▶ GIVEN EXERCISE: Pick out every line with the word "scene" and copy it.

▶ MATERIAL:

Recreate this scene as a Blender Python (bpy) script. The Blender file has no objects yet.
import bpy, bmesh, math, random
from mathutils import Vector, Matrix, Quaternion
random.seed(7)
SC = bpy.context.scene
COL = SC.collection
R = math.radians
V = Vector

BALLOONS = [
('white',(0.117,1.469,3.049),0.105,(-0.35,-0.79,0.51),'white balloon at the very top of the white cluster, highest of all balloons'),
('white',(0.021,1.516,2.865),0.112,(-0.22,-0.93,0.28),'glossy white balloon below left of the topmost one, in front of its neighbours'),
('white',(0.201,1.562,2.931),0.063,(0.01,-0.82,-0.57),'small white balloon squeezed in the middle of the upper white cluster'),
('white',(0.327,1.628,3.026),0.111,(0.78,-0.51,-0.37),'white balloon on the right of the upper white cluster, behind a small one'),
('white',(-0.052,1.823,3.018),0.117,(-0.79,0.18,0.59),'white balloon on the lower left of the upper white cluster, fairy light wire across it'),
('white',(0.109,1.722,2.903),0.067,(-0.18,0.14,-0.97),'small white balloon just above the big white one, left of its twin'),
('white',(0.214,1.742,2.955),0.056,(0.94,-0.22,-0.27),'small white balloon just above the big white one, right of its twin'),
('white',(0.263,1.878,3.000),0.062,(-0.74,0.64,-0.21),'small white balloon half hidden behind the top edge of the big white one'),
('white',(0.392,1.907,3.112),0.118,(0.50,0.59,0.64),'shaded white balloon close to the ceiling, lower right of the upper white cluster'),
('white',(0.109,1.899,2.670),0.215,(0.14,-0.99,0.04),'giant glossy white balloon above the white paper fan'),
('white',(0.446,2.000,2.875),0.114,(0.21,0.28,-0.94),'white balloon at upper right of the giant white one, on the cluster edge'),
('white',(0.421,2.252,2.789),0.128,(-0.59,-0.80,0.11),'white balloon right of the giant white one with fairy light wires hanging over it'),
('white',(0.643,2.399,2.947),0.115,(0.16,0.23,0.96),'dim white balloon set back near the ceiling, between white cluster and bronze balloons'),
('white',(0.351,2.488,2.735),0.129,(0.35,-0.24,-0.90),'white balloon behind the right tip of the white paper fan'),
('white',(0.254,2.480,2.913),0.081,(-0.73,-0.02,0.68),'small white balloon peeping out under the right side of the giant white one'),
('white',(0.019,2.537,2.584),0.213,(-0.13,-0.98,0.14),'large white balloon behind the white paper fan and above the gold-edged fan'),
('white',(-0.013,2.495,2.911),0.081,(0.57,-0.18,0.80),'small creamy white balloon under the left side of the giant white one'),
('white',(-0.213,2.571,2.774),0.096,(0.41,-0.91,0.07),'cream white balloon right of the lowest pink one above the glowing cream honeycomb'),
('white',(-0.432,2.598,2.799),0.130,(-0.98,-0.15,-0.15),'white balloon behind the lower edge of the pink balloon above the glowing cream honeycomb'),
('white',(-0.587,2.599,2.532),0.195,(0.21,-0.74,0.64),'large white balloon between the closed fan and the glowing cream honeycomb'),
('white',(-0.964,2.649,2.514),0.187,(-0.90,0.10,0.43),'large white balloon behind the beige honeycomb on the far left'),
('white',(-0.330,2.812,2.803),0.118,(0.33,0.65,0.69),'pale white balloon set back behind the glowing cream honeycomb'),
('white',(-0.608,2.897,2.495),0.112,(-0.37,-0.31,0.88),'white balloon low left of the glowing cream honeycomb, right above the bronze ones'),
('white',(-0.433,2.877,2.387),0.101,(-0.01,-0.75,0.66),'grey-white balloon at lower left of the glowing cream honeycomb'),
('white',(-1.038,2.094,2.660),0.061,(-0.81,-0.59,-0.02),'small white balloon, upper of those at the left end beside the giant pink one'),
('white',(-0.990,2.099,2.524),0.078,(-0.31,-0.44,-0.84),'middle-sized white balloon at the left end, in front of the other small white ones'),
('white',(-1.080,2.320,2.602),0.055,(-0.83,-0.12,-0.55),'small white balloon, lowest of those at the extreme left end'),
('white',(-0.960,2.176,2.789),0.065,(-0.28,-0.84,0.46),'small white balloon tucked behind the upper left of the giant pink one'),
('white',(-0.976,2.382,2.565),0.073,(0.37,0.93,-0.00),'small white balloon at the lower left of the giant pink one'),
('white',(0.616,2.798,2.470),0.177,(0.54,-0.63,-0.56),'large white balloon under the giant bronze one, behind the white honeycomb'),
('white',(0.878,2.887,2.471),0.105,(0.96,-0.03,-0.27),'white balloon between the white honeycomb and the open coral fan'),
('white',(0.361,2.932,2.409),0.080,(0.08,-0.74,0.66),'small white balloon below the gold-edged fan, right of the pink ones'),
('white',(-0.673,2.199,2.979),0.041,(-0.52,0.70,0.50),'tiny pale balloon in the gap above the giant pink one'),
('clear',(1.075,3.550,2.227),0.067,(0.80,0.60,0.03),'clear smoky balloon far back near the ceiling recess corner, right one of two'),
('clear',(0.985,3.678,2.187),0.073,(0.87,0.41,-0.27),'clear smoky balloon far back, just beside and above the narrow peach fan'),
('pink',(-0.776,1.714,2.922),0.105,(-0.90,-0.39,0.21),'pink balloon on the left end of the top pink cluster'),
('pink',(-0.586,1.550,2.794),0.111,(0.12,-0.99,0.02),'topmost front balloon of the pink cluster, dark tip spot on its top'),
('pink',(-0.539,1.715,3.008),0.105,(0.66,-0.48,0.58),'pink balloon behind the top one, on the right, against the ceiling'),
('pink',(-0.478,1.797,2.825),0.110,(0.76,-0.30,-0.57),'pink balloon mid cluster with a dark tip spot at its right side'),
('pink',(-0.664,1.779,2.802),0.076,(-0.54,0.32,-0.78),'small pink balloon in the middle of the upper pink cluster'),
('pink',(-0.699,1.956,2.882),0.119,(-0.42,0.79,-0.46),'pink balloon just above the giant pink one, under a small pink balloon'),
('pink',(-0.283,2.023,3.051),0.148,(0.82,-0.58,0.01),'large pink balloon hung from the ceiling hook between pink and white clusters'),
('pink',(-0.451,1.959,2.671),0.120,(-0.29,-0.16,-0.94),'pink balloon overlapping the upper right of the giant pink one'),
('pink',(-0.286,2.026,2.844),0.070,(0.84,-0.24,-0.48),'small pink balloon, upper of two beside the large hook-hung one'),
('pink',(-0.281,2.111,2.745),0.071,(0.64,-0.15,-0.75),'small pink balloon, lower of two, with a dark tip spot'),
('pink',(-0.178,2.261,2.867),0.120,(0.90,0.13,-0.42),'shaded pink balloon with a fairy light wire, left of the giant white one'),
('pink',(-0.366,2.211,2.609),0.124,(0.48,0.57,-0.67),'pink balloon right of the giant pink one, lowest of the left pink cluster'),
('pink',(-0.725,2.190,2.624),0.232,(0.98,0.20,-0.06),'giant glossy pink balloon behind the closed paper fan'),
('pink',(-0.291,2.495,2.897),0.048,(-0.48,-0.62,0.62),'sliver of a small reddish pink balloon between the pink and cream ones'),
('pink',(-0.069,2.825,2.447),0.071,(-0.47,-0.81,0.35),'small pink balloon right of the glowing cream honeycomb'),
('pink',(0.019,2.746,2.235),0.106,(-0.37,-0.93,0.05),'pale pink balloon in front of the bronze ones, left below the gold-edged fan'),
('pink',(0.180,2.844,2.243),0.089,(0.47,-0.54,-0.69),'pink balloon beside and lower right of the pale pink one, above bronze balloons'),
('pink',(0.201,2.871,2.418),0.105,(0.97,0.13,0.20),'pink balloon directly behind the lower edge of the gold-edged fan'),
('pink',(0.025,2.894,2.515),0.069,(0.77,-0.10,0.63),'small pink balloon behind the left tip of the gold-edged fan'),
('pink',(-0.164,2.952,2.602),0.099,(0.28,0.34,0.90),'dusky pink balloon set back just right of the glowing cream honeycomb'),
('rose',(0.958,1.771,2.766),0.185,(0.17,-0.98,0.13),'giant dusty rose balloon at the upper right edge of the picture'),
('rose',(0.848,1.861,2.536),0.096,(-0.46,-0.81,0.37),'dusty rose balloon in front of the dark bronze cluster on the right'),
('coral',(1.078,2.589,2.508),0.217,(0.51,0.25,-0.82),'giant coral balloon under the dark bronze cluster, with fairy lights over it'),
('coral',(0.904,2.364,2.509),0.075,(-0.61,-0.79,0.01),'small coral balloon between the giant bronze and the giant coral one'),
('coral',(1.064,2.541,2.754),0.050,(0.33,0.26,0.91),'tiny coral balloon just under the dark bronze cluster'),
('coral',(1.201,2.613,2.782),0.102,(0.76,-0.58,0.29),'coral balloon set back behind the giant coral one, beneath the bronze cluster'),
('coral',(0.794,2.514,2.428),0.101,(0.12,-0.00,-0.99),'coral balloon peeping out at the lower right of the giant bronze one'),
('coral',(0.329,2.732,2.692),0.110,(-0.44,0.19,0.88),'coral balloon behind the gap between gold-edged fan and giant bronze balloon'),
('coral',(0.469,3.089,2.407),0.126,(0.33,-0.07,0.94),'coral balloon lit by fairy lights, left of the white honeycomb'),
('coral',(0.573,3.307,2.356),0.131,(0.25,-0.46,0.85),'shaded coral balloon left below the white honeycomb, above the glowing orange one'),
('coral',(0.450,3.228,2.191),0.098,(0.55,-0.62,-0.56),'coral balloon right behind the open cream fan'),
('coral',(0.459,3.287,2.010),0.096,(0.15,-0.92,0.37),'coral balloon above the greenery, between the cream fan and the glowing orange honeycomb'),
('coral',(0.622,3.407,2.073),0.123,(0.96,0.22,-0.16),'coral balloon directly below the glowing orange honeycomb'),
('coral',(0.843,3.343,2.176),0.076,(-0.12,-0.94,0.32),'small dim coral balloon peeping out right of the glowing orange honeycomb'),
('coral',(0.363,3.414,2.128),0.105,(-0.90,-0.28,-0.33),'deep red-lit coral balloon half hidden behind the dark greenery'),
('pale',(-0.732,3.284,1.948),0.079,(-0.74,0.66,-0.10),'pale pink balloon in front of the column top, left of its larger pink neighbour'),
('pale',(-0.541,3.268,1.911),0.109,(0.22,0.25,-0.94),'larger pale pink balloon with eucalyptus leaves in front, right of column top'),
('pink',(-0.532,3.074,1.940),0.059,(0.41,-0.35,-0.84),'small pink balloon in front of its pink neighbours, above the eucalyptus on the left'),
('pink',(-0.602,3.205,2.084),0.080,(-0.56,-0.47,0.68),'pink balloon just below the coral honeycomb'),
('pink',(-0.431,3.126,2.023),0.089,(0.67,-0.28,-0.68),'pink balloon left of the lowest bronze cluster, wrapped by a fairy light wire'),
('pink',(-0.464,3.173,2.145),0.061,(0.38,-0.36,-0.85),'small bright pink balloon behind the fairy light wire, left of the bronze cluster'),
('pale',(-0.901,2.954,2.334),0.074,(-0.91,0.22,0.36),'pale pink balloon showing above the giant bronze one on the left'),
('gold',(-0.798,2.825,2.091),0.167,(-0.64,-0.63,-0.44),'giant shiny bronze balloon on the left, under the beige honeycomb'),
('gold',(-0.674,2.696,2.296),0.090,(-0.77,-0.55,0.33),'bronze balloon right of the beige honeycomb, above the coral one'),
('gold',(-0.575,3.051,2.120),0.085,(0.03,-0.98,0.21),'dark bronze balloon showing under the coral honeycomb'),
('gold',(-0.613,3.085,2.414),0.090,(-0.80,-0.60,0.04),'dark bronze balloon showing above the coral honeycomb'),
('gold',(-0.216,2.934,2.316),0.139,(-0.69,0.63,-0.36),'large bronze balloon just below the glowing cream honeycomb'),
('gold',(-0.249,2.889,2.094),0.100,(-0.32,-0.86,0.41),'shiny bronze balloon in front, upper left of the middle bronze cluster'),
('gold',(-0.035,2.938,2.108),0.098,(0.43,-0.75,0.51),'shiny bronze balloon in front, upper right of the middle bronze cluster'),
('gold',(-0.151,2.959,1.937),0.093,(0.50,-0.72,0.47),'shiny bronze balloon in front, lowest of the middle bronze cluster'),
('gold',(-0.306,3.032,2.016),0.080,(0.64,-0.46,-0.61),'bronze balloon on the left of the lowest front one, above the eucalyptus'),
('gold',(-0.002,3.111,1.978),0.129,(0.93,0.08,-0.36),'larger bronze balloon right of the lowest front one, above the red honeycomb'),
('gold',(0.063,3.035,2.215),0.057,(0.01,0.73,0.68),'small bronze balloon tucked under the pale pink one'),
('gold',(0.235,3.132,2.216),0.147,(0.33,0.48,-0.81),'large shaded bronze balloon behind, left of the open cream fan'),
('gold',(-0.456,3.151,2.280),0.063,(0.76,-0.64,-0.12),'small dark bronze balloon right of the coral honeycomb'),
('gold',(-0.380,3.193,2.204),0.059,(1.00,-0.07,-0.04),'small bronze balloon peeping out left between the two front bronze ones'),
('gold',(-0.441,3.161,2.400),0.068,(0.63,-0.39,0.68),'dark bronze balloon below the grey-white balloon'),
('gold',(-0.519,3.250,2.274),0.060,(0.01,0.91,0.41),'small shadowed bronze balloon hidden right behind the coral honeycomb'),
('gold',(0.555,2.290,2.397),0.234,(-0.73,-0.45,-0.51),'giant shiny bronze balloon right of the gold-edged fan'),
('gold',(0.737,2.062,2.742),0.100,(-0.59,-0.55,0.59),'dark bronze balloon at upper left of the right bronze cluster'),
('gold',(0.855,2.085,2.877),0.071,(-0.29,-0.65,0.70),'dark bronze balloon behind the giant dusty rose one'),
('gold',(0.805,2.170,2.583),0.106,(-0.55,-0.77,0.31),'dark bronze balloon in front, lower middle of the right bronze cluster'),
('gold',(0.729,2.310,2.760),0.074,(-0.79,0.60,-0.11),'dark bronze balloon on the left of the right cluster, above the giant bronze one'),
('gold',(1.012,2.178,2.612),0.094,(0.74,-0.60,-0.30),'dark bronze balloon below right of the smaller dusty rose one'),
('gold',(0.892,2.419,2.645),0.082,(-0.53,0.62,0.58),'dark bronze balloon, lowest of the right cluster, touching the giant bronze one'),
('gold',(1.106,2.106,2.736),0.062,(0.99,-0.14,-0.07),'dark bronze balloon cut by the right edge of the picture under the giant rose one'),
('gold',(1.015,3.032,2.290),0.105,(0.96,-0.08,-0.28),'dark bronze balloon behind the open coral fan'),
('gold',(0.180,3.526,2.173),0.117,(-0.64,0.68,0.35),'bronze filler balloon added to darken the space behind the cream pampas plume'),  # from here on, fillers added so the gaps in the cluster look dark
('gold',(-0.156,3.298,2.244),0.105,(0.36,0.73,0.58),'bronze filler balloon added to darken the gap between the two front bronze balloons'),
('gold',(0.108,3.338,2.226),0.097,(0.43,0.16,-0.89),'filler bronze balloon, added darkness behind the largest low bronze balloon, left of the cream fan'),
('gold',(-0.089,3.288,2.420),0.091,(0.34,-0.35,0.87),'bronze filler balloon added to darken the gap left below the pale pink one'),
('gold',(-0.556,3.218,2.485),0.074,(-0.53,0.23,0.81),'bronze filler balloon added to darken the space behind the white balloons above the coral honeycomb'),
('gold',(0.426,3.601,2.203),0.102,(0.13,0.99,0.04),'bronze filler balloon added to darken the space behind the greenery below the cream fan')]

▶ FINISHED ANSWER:
Recreate this scene as a Blender Python (bpy) script. The Blender file has no objects yet.
SC = bpy.context.scene